Before designing the new curriculum, the MBA Curriculum Committee conducted extensive research which included surveying Goizueta Business School alumni and current students, employers, and deans of other top business schools, as well as benchmarking Goizueta’s curriculum with other top MBA programs.
“With the new curriculum, Goizueta students will continue to have the benefits of our small, close-knit community, combined with increased flexibility to pursue a tailored plan-of-study,” said Doug Bowman, Professor of Marketing and Chair of the MBA Curriculum Committee whose charge was to design the new curriculum. “This places Goizueta Business School at the forefront of the next generation of MBA curriculums.”
First, the new curriculum is more experiential, with explicit linkages from management theory to the practice of management.

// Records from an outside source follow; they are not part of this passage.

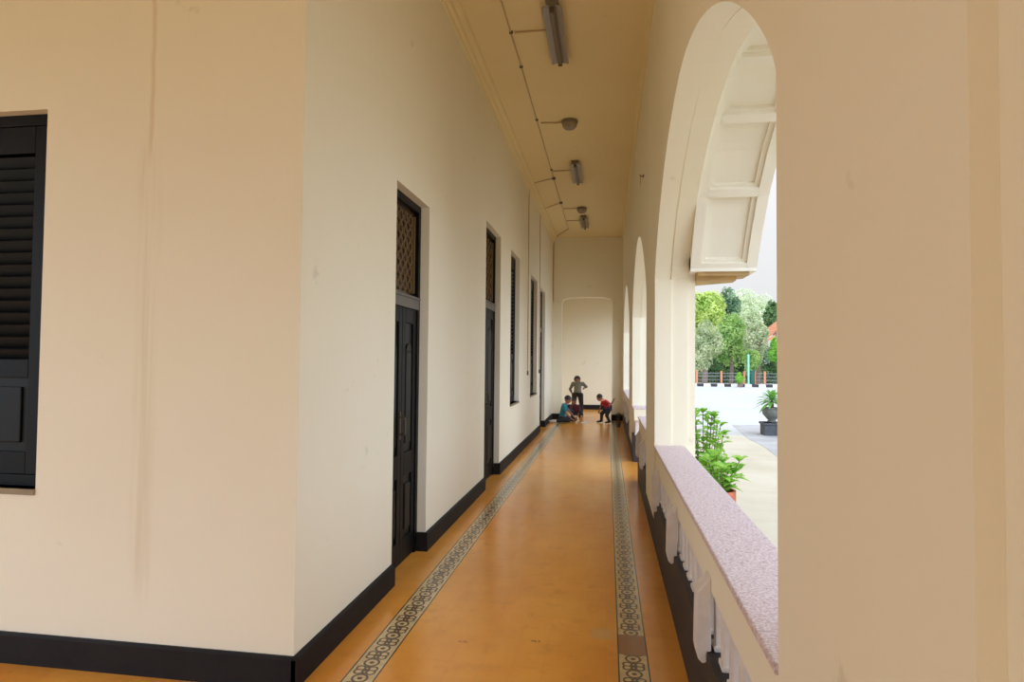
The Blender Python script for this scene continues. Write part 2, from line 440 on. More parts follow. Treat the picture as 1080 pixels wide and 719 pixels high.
# far cross wall with a flat, round-cornered opening
w = MB()
x0, x1, zs, zt = -1.245, .13, 3.17, 3.345
w.box(XL, x0, YE, YE+.3, 0, ZC); w.box(x1, XR, YE, YE+.3, 0, ZC)
pts = []
for i in range(13):
    t = PI-PI*i/12; cx = (x0+x1)/2; hw = (x1-x0)/2
    c_, s_n = math.cos(t), math.sin(t)
    pts.append((cx+hw*math.copysign(abs(c_)**.62, c_), zs+(zt-zs)*abs(s_n)**.6))
for p, q in zip(pts[:-1], pts[1:]): w.prism([p, q, (q[0], ZC), (p[0], ZC)], 'y', YE, YE+.3)
w.box(XL, x0, YE-.012, YE, 3.19, 3.215)
struct(w.build('wall_end', M['wall']))
struct(MB().box(XL, x0+.02, YE-.02, YE, 0, .155).box(x0, x0+.02, YE-.02, YE+.3, 0, .155).box(x1-.02, XR, YE-.02, YE, 0, .16).box(x1-.02, x1, YE-.02, YE+.3, 0, .16).build('baseboard_end', M['base']))
# room beyond
struct(MB().box(-2.3, .9, 20.75, 21.0, 0, ZC).build('wall_far', M['wall']))
struct(MB().box(-1.5, .9, 20.728, 20.75, 0, .155).build('baseboard_far', M['base']))
w = MB(); w.box(.62, .8, YE+.3, 17.9, 0, ZC).box(.62, .8, 17.9, 20.3, 3.2, ZC).box(.62, .8, 20.3, 20.75, 0, ZC); struct(w.build('wall_side', M['wall']))

# unseen left wing and rear wall, openings shaped to control the incoming light
w = MB(); w.box(-5.9, -5.7, -3.2, YN, 3.2, ZC).box(-5.9, -5.7, 2.3, YN, 0, 3.2)
w.box(-5.7, .447, -3.2, -3, 3.0, ZC)
for x0_, x1_ in ((-5.9, -5.4), (-3.6, -3.2), (-1.3, .447)): w.box(x0_, x1_, -3.2, -3, 0, 3.0)  # widest span closes the right rear to shade the floor
struct(w.build('wall_rear_blocker', M['wall']))

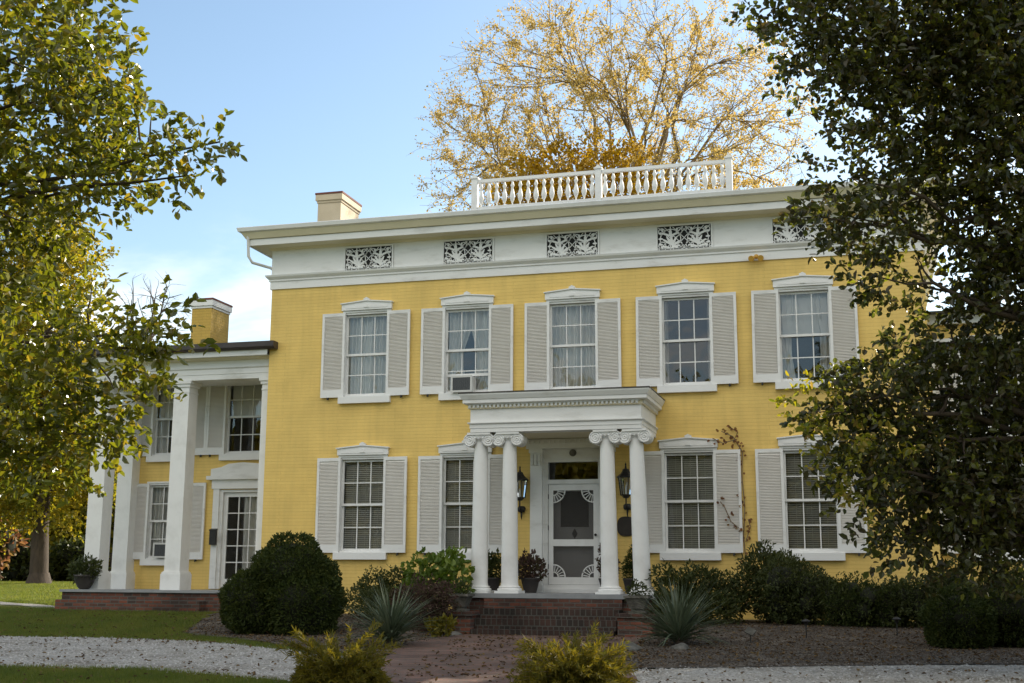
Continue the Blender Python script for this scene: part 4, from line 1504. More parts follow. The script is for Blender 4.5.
crown_tree('autumn_tree', 'tall rounded tree with fine branches and sparse golden leaves rising behind the roof balustrade', (-2.6, 22.0, Tz(-2.6, 22)), (-3.1, 21.0, 17.6), (8.0, 7.0, 6.9), .42,
           [(20, .3, .6, .08, 8), (120, .55, .85, .04, 6), (640, .62, .99, .024, 4), (5000, .5, 1.05, .013, 3)], L_GOLD, M_TWIG, 58000, .092, seed=4, low=-.75, patchy=1)
crown_tree('bare_tree', 'small leafless tree with fine dark twigs behind the side wing roof', (-24.2, 21.9, Tz(-24, 21.9)), (-24.2, 21.9, 12.2), (2.1, 2.0, 2.2), .14,
           [(6, .3, .6, .05, 6), (30, .5, .9, .025, 4), (150, .6, 1.05, .012, 3)], None, M_BARK, 0, .1, seed=6, low=-.6)
GB = [(-4.9, 15.1, 14.2, 1.2), (-4.1, 15.4, 15.0, .9), (-5.4, 15.0, 15.0, .7), (-2.6, 15.6, 14.6, 1.2), (-1.8, 15.8, 15.4, .8), (-3.2, 15.5, 15.6, .7), (-3.6, 15.5, 13.0, 1.6), (-1.2, 15.8, 14.0, 1.1)]
tree('autumn_tree', 'dense deep-gold tree crown showing low behind the roof balustrade', 'tree', (-3.4, 15.6, Tz(-3.4, 15.6)), (-3.4, 15.5, 14.5), .25, GB, [b[:3] for b in GB], L_GOLD2,
     m_bark=M_TWIG, n_twigs=1500, per=6, twig_len=.4, L=.16, W=.11, droop=.1)

# ------------------------------------------------------------------ trees and planting beyond the side wing
def P(cx, cy, z): return (cx, cy, z)


bx, by = -29.8, 23.4
BT = [(bx - 1, by, 8.0, 3.0), (bx + 1.6, by + .2, 7.2, 2.0), (bx + 2.8, by - .3, 6.2, 1.6), (bx - .6, by, 12.0, 2.6), (bx + .6, by - .5, 15.0, 1.7), (bx - 1.5, by + .5, 16.5, 2.2), (bx - 4, by, 10.5, 3.0), (bx - 5.5, by, 7.0, 2.6), (bx - 3.5, by + .5, 14.0, 2.6), (bx - 1.2, by, 5.0, 1.6), (bx + 2.3, by + 1, 4.9, 1.1), (bx + .4, by - .6, 4.6, 1.2), (bx + 1.6, by - .5, 3.6, .8), (bx - 2.4, by - .4, 4.2, 1.3), (bx + 1.2, by, 10, 1.8)]
tree('shade_tree', 'big old shade tree with thick trunk on the sunny lawn beyond the side wing', 'tree', (bx, by, Tz(bx, by)), (bx - .8, by, 14.5), .42, BT, [b[:3] for b in BT], L_SHADE,
     n_twigs=10500, per=5, twig_len=.5, L=.2, W=.15, droop=.15)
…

A key innovation is a new core course with the placeholder name of “Management Practice.” It will be a vehicle for real integration, exposing students early to various career perspectives, and providing opportunities for contextual problem solving and decision analysis. A key objective is to address a crucial managerial responsibility: quickly solving a business problem with ambiguous or less than perfect information at one’s disposal. Framing problems and finding the data to analyze and support making a timely decision is an important skill that needs more emphasis in MBA programs.
Second, students will have greater degrees of freedom – the ability to pursue greater depth of study in a chosen concentration earlier in their plan of study.
There will be more room in the first semester for career preparation and in the second semester for students to take more electives in preparation for internships. The Curriculum Committee used the phrase “preparing for the next job and fifth promotion” to guide them through the development process.
Third, the new curriculum is better integrated, with broad recommendations about core course content and its timing.
The Committee’s research highlighted the need for enhanced rigor, and continued emphasis on building analytical skills. The core class structure is reengineered to improve the sequencing of courses and their content, eliminate duplication of material across classes, and to achieve better integration. Foundational analytical skills are sequenced right at the beginning of the first semester, allowing for more analytical rigor in core courses and core material that follows. There also is explicit structure to better integrate career planning and leadership into the curriculum, which is rare.
Under the new curriculum, students will:
- Begin the Fall semester two weeks earlier;
- Complete all but one of their core courses by the end of the first semester; and
- Complete twice as many elective courses before going into their summer internships.
“In addition to the ‘Management Practice’ innovation, the new curriculum will continue to reinforce the School’s mission of educating principled leaders for global enterprise throughout the year,” said Steve Walton, Interim Associate Dean of the Full-time MBA Program and Associate Professor in the Practice of Information Systems & Operations Management. Concentrated emphasis will be placed on the School’s mission during theme weeks, one on Principled Leadership and one on The Global Enterprise.
“We help our graduates develop the knowledge, insights, and abilities they need in order to make significant positive contributions to the organizations and societies they serve,” said Walton.
Emory’s Goizueta Business School offers a Two-Year MBA Program, a One-Year MBA Program, an Evening MBA Program, two formats of the W. Cliff Oxford Executive MBA (Weekend and Modular), an Undergraduate Program and a Doctoral degree, together with a set of innovative non-degree Emory Executive Development programs.